『劇場版シティーハンター 天使の涙(エンジェルダスト) 』の上映を9月8日に控え、注目の高まる『シティーハンター』ですが、冴羽獠が35巻ある原作で本気を出したと思われる戦いはたったの3回だけ。彼が本気を出して戦ったのは、どんな相手なのでしょうか?
◆ファルコンとの決闘で本気を出す
冴羽獠が初めて本気を出したのは、裏の世界でシティーハンターと並ぶ実力を持つといわれる海坊主こと伊集院隼人(ファルコン)との決闘です。
2人にはかつて戦場で相まみえた過去があり、天使の涙(エンジェルダスト)という狂戦士化する薬を打たれた冴羽獠が、海坊主の部隊を殲滅。かろうじて生き残った海坊主も両眼を負傷するという因縁がありました。
海坊主はそのときの傷が原因でもうすぐ失明することを知り、その前に裏の世界でどちらがナンバーワンであるか決着をつけておきたいという想いが強くなっていました。その矢先、冴羽獠の殺しの依頼が入りそれを受けることを決心します。
決闘は香の兄、槇村秀幸が眠る墓地で行われ、足を負傷し視力も弱くなってきた海坊主が持久戦に持ち込みますが、獠を心配して乱入してきた香によって状況が変わります。
香に反応した獠の気配を感じた海坊主が先手を取りますが、決闘前に獠が槇村秀幸の墓に供えていた香からのバースデープレゼントの腕時計のアラームが鳴り、これによって海坊主に気づいた獠も撃ち返します。

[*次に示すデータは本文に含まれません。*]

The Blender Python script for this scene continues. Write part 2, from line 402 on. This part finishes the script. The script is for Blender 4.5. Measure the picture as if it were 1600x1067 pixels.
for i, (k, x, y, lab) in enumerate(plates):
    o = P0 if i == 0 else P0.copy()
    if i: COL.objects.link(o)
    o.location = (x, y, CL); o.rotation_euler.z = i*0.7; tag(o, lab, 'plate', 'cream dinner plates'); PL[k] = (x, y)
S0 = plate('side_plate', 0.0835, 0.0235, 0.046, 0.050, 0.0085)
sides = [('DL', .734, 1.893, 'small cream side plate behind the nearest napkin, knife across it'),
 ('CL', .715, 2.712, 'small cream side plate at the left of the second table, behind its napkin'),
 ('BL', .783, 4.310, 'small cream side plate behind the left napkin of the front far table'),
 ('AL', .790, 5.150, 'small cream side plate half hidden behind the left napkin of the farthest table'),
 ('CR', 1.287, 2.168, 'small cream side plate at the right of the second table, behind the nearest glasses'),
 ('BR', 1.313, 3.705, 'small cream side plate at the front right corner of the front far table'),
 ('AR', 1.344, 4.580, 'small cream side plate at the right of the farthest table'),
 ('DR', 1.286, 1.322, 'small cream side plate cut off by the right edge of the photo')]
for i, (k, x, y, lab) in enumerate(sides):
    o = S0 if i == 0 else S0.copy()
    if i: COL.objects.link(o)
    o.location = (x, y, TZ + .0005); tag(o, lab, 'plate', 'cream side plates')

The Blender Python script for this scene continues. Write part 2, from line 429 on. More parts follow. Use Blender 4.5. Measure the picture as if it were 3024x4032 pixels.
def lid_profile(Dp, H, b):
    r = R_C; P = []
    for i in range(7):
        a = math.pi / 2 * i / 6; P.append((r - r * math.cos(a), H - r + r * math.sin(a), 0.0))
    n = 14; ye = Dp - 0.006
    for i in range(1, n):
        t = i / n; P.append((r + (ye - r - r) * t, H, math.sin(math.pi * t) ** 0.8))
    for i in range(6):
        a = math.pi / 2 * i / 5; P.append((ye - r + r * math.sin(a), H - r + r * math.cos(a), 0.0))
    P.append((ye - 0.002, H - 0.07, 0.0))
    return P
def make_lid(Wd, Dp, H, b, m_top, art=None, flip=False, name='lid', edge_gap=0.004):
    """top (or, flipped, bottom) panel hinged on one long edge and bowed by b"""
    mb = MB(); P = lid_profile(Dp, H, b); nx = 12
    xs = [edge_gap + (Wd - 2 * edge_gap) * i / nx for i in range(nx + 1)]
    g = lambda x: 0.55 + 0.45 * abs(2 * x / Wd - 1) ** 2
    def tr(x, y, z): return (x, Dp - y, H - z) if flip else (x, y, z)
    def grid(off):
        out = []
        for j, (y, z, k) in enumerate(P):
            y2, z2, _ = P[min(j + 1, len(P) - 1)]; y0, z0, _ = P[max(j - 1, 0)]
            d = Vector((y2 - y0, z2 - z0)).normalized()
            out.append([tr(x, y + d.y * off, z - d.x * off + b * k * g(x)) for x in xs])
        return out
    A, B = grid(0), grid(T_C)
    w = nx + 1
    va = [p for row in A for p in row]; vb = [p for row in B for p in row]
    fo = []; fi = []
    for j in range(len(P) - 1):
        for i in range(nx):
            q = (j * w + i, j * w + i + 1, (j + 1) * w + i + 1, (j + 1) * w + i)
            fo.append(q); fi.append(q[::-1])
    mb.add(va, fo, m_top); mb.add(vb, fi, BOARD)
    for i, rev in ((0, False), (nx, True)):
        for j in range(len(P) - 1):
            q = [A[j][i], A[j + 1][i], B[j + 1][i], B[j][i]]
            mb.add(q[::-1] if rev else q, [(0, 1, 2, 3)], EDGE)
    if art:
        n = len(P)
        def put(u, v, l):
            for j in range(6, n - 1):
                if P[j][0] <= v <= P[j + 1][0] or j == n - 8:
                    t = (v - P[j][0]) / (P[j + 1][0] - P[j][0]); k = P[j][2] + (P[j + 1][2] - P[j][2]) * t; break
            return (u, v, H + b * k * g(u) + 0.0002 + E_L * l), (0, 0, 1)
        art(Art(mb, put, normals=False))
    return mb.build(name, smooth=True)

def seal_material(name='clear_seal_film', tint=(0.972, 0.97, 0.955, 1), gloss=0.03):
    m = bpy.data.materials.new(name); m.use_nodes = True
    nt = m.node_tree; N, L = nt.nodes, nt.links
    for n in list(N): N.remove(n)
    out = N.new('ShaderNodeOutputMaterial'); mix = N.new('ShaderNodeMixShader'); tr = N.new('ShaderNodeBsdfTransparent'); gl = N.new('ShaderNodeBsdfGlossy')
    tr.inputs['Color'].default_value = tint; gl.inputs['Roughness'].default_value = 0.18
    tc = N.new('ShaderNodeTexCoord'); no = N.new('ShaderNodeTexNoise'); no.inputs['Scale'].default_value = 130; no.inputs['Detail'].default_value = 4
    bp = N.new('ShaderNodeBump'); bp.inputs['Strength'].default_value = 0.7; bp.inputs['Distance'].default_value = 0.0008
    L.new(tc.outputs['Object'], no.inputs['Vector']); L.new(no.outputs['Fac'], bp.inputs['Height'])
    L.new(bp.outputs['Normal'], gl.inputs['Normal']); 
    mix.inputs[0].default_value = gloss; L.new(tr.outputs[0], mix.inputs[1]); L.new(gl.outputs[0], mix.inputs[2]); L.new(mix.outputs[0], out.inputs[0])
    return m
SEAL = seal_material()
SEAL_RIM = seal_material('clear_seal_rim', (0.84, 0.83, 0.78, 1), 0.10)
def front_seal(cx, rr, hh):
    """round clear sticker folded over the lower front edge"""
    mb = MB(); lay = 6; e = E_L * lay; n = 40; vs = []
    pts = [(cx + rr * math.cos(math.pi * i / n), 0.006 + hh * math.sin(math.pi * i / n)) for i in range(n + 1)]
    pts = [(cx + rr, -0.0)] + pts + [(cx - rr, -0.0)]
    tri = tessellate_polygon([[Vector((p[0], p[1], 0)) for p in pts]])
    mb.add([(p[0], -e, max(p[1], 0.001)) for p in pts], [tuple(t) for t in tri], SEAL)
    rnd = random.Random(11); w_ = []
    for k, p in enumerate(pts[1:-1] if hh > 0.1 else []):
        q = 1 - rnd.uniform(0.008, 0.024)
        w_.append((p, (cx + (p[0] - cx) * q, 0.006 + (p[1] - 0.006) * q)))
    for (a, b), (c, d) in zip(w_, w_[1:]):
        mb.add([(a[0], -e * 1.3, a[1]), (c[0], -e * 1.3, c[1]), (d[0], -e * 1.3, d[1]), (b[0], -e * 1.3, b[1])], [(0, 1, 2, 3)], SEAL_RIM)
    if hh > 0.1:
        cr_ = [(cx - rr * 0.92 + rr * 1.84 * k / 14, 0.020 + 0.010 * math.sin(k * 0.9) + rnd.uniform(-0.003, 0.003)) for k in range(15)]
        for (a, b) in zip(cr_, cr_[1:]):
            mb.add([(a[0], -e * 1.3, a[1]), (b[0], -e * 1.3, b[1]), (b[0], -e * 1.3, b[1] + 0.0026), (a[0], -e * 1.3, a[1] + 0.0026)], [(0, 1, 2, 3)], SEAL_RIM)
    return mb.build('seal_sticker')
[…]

海坊主の弾丸は腕時計に当たって軌道がずれ獠の頭をかすめ、獠の弾丸は海坊主の拳銃を破壊しました。
武器を失った海坊主を追い詰めた獠ですが、弾切れであることを告げ、過去の因縁と槇村兄妹の存在が鍵となった決闘は引き分けという形で決着しています。
弾丸の軌道がそれることなく頭を直撃していたら死んでいたかもしれない、まさに獠が本気で戦った場面といえるでしょう。
この戦いが描かれているのは原作の28巻。それまで本気を出して戦っていないというのは、『週刊少年ジャンプ』作品の主人公としてはかなり異質だといえます。